In her book, The Sense of Wonder, she wrote that the greatest gift to a child is “a sense of wonder so indestructible that it would last throughout life.” However, to keep that inborn sense of wonder alive, a child “needs the companionship of at least one adult who can share it."

Keeping Carson’s legacy alive, the Environmental Protection Agency (EPA) started The Rachel Carson Intergenerational Sense of Wonder Contest in 2006, which celebrates the intergenerational appreciation of nature in photos, essays, song, poetry, mixed media and dance.

Entries are from an intergenerational team (youth and elder) of two or more people.

The EPA ran the contest for seven years until the Rachel Carson Landmark Alliance took it over. This is our third year sponsoring the contest.

The annual event is important to us because the RCLA’s mission is to continue Carson’s work of teaching all ages to appreciate nature.

That appreciation hits home with Carson’s grand-nephew.

He was 20 months old, according to The Sense of Wonder, when his grand-aunt (considered to be the “mother of the environmental movement”) took him down to the beach to hear the thundering waves as they threw handfuls of forth at them.

They laughed for joy together as the ocean and the dark night roared around them. When I met him several years ago, as a man in his 50s, he said he’s still excited by the ocean.

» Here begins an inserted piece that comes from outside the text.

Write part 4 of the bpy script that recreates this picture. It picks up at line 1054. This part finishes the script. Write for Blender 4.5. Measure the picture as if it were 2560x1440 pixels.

During our time of running the contest, we received a surprise entry in the artwork category. A large group of youth and their mentors in Mozambique worked together on a village project about life and sea animals.

They created a large mural and posted it in the village center for all to admire. Learn about our other winners on our website.

If you haven’t read The Sense of Wonder, check it out and let it inspire you to express your sense of wonder with someone from another generation.